Willem de Kooning

Willem de Kooning was an illegal immigrant who became one of America’s most respected and influential painters and a leading member of the Abstract Expressionist movement.
Of Dutch origin, de Kooning studied in Brussels and Antwerp before arriving in New York as a stowaway in 1926, where he found work variously as a commercial artist, window dresser, sign painter and carpenter. He would not be legally naturalised as an American citizen until 1962.

He began work for the Federal Art Project in 1935, helping paint the 105 public murals for the 1939 New York World’s Fair, at which time he met Arshile Gorky with whom he would share a studio. De Kooning’s first mature paintings were influenced in equal measure by the Surrealist style of Gorky and by the pioneering work of Pablo Picasso. As he developed as an artist he began to take inspiration from Franz Kline, Jackson Pollock and the new New York School, led by Robert Motherwell.

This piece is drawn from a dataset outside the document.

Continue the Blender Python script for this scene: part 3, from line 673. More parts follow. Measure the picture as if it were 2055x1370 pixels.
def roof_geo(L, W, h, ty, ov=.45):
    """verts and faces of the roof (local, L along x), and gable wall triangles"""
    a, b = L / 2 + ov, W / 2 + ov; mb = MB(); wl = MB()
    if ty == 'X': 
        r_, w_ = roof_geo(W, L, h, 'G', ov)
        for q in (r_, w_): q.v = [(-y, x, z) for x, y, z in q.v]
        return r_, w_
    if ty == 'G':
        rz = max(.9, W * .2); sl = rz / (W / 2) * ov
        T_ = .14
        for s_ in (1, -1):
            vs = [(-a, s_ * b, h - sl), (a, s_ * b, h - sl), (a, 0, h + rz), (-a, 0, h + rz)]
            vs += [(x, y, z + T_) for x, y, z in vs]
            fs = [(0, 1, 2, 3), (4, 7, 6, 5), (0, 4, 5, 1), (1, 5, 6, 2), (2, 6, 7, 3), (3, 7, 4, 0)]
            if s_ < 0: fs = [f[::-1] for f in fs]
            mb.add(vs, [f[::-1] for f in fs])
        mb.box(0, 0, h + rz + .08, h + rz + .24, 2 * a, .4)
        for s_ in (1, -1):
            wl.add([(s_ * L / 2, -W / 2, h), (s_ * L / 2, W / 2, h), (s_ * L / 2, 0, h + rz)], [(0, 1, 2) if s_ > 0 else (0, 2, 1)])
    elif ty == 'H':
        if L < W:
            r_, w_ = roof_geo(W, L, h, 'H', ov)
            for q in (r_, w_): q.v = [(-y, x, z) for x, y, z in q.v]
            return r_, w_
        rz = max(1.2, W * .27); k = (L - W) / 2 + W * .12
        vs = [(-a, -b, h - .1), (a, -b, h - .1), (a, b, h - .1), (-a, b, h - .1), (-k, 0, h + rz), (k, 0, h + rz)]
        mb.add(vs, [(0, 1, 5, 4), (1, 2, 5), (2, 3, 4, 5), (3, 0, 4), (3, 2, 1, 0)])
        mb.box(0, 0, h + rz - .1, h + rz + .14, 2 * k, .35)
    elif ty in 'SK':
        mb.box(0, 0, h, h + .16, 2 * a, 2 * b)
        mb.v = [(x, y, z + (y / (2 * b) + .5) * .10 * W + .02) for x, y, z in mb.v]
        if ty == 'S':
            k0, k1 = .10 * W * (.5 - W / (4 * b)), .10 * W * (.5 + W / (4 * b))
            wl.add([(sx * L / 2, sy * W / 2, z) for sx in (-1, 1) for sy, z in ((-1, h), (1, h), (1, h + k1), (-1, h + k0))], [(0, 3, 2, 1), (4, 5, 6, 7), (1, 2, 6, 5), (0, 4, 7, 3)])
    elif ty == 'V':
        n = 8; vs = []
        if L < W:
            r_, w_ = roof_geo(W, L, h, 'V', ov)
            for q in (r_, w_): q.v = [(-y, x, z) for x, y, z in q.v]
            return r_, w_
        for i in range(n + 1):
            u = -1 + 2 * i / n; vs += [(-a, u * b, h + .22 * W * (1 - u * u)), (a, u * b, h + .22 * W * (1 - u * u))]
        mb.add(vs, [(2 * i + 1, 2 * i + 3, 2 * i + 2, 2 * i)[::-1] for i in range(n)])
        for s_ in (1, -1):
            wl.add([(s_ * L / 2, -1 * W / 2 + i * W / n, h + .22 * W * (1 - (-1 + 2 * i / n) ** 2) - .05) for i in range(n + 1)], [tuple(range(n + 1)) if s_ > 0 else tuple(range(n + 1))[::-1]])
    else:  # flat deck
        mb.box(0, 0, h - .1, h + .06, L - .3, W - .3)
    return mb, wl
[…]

Working through a period of abstraction de Kooning developed his first so-called ‘Women’ paintings in 1950, causing some scandal of interpretation on account of the aggressive imagery and handling of paint when they were eventually shown at the Sidney Janis Gallery in 1953. In 1954 he was included in the Venice Biennale showing “Excavation”, now regarded as one of his most significant works. Alternating between abstraction and figuration, and occasionally fusing the two, de Kooning was held in great esteem by international collectors, curators and gallerists, exhibiting widely. In 1964 he was awarded the "Presidential Medal of Freedom", one of America’s highest honours.

In 2006, Woman III was sold privately for the reported sum of $137,500,000, which was then the second highest sum paid for any work of art ever sold. In 2011, 14 years after his death, de Kooning was honoured with a major retrospective exhibition at New York’s MoMA.